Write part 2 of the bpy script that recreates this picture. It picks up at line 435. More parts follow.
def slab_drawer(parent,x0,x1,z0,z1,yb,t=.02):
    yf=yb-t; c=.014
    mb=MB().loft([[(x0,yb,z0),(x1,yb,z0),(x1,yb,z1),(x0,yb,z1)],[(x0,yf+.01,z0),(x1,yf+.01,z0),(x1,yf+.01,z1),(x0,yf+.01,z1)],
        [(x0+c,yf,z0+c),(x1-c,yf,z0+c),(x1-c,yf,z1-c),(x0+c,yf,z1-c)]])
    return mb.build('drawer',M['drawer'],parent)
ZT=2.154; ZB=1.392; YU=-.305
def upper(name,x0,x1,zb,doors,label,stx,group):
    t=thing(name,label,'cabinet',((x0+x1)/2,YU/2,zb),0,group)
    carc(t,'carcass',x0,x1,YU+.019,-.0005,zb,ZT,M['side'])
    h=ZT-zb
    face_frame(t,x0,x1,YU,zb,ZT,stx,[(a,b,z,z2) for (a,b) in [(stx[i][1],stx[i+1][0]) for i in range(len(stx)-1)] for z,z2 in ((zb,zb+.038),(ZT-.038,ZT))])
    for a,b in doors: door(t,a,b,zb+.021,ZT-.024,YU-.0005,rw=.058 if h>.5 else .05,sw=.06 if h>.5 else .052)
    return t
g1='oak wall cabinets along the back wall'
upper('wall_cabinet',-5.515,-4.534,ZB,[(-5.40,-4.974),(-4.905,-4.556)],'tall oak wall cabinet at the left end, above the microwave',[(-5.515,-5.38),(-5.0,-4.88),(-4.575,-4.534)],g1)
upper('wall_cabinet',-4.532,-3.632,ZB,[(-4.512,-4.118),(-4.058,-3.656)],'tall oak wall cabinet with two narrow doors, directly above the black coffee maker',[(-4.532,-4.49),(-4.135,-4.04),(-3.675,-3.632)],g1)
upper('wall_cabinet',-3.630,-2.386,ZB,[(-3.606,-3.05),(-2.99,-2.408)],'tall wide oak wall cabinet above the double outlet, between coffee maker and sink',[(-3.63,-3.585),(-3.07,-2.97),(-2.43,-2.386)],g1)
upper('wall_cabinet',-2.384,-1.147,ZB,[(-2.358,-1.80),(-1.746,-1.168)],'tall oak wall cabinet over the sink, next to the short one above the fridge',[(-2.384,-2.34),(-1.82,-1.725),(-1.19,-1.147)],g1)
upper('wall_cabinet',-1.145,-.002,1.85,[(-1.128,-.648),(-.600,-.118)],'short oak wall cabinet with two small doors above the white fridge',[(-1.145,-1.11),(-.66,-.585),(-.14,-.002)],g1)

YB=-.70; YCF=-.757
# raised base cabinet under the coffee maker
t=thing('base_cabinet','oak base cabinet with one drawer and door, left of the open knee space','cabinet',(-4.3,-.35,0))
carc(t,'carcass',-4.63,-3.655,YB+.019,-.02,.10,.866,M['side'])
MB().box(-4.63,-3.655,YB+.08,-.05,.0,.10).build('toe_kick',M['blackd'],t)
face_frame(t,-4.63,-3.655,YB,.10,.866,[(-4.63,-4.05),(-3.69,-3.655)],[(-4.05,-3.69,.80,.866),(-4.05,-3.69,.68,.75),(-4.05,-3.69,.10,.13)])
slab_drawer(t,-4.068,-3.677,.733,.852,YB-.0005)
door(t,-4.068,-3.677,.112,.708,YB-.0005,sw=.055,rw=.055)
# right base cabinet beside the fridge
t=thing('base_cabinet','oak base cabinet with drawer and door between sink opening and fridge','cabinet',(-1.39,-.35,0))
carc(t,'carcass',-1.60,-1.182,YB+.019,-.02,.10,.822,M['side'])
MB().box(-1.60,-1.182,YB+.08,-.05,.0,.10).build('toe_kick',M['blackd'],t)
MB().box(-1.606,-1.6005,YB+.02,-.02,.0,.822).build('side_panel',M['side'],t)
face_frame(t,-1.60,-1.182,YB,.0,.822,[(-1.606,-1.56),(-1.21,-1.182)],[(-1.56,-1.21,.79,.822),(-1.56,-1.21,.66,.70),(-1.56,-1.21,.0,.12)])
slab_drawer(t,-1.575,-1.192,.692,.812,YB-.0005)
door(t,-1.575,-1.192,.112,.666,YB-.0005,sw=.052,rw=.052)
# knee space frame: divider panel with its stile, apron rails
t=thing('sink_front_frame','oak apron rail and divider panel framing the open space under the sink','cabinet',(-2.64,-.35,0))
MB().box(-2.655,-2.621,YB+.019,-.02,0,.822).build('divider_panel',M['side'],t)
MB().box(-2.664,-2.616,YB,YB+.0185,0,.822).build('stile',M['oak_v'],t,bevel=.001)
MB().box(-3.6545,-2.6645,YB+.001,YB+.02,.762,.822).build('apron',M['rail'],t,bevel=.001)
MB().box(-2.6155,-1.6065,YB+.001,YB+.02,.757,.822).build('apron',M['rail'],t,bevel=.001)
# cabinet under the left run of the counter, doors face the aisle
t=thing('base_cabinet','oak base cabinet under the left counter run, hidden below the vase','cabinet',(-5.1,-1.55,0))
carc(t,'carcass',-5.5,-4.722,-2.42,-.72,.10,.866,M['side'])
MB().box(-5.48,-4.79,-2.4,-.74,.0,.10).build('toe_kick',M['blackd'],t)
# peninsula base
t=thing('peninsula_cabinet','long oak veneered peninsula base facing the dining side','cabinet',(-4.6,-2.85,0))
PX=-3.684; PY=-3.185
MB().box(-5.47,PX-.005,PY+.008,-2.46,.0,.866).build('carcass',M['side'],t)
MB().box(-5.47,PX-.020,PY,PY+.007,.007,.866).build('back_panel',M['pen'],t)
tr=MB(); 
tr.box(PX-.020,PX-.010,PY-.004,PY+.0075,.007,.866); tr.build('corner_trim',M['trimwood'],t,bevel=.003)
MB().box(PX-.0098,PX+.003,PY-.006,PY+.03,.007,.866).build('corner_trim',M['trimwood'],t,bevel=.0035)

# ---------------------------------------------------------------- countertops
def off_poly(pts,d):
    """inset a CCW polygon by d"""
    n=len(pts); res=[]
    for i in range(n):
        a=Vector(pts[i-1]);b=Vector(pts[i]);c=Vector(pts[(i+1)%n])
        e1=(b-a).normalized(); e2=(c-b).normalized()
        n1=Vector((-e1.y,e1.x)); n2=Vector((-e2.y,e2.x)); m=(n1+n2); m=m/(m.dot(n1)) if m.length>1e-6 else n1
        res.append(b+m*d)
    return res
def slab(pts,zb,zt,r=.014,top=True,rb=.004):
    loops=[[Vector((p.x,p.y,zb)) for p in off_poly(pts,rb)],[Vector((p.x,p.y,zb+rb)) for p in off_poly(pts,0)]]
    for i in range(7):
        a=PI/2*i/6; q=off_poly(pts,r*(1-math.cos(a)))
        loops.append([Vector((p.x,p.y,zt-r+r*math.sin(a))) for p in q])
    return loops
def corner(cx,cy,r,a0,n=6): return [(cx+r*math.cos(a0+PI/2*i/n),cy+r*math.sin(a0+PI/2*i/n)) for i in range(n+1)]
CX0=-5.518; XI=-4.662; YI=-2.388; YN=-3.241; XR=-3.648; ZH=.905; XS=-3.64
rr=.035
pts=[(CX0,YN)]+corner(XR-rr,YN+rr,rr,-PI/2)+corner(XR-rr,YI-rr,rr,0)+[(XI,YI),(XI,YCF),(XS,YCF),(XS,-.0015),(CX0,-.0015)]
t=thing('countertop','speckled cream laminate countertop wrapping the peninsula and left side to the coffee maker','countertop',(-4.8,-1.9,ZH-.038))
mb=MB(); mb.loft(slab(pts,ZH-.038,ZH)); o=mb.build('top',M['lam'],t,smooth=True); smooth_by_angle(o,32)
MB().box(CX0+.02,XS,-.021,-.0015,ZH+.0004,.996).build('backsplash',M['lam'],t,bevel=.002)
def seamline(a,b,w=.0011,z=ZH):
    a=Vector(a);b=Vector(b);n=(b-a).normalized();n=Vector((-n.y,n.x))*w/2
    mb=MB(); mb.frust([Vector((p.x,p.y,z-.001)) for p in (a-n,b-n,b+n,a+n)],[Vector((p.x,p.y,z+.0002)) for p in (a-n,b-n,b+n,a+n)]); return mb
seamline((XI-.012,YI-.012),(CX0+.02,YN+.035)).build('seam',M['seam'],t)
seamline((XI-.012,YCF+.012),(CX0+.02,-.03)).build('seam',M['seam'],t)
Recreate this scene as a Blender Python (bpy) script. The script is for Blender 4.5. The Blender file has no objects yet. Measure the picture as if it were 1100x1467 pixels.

:: Challenge ::
Identify and list each line with the word "this".

:: Task response ::
Write part 2 of the bpy script that recreates this picture. It picks up at line 435. More parts follow.
Recreate this scene as a Blender Python (bpy) script. The script is for Blender 4.5. The Blender file has no objects yet. Measure the picture as if it were 1100x1467 pixels.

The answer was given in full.